The 41 accused individuals behind this dead deer scam are said to be headed by Mr. Ronald Galati Sr. of Philadelphia, who is being charged with developing intricate fake car accident schemes right out of his local auto body shop. In a plot that his family members, several nearby drivers, and even a city police officer were allegedly in on, D.A. Seth Williams announced in a statement earlier this week that Galati would discuss with “customers” how his plan worked before putting it into action.

First, they would allegedly be coached by the man on how to first call the insurance company and act as if they had been in a relatively serious car accident. Then, the scam continued with them saying that they had not actually hit a car, but rather a deer that suddenly bounded into the road, leaving the animal dead in their wake. While this may seem counterintuitive at first, making this assertion had one very important side point.

The New York Daily News reveals that in doing so, insurance companies would then be much more likely to review these accidents as “no fault” crashes, meaning that they would then be left responsible to pay the pending claims without usually raising the premiums of these “victims.” The press release noted in this dead deer scam that a potential $5 million in costs may have occurred before the law was finally able to catch on to the complex animal plot.

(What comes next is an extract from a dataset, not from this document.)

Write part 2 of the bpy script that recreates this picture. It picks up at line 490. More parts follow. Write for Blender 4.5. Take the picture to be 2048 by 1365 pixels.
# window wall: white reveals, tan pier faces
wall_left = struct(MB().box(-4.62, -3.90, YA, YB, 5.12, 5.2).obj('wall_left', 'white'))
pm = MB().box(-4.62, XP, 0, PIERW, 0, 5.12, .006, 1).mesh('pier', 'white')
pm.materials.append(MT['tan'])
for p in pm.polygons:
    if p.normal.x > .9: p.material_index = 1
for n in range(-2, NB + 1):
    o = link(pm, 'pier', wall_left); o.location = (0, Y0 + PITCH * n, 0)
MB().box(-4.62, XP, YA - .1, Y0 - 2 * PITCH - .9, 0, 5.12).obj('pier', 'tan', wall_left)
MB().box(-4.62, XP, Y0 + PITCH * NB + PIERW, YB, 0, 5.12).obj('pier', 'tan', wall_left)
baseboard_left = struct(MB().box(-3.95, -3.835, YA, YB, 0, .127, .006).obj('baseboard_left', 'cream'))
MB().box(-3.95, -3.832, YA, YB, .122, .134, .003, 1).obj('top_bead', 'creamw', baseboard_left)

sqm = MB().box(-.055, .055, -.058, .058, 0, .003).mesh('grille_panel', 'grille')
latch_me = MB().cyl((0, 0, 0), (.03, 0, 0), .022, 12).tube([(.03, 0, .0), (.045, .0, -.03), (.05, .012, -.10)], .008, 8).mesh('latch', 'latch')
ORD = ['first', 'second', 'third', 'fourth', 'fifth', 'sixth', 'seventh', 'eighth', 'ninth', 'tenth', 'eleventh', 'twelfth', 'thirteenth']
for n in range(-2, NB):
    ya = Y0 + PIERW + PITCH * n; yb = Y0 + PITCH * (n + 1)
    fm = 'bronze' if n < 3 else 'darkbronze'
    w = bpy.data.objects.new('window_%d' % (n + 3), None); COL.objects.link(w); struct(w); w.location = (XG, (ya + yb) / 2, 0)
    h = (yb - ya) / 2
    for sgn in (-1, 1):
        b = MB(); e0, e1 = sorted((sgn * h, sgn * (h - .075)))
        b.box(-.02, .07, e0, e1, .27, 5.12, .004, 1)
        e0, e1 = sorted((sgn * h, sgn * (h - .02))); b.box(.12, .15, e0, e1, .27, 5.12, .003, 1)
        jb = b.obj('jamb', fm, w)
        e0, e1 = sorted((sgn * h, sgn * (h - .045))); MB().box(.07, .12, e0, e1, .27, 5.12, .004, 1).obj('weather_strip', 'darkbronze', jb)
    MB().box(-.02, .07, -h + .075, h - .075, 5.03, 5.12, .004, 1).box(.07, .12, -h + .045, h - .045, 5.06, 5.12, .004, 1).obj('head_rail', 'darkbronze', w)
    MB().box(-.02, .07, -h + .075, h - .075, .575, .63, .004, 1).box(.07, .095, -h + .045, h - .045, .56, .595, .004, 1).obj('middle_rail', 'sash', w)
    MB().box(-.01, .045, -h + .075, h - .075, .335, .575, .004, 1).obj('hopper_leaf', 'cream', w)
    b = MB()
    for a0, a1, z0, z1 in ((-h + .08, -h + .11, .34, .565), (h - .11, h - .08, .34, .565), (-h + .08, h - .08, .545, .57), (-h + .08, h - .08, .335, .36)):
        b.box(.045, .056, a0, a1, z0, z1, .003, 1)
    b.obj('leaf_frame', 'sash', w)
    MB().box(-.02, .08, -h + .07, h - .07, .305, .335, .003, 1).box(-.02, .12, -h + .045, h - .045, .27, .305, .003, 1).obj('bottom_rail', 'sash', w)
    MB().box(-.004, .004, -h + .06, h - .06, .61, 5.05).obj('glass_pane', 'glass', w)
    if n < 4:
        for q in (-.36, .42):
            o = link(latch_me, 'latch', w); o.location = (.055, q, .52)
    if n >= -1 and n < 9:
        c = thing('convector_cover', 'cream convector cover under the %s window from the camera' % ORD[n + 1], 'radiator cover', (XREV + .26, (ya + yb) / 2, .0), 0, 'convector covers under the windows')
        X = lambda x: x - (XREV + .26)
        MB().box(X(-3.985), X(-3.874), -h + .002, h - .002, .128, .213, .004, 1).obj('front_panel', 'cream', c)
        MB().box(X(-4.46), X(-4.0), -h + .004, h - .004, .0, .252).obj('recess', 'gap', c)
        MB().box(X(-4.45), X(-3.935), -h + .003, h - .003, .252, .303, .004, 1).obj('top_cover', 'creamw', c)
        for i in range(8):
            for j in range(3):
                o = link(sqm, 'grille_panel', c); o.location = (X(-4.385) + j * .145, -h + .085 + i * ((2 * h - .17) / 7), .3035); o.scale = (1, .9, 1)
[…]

In order to make the fake car accidents look convincing as possible for the insurance companies, Mr. Galati and his accomplices are also said by investigative officers to have prepared bits of fur, blood, and actual deer carcasses in his shop so that he might use them as “props” for the crime.

In addition to the accusations set against Mr. Galati, both his wife and son, a number of insurance agents and tow truck drivers, and even a well-known city official as well as a police officer are thought to have been in on the complex scheme. The case continues with a grand jury presentment coming shortly in the coming weeks.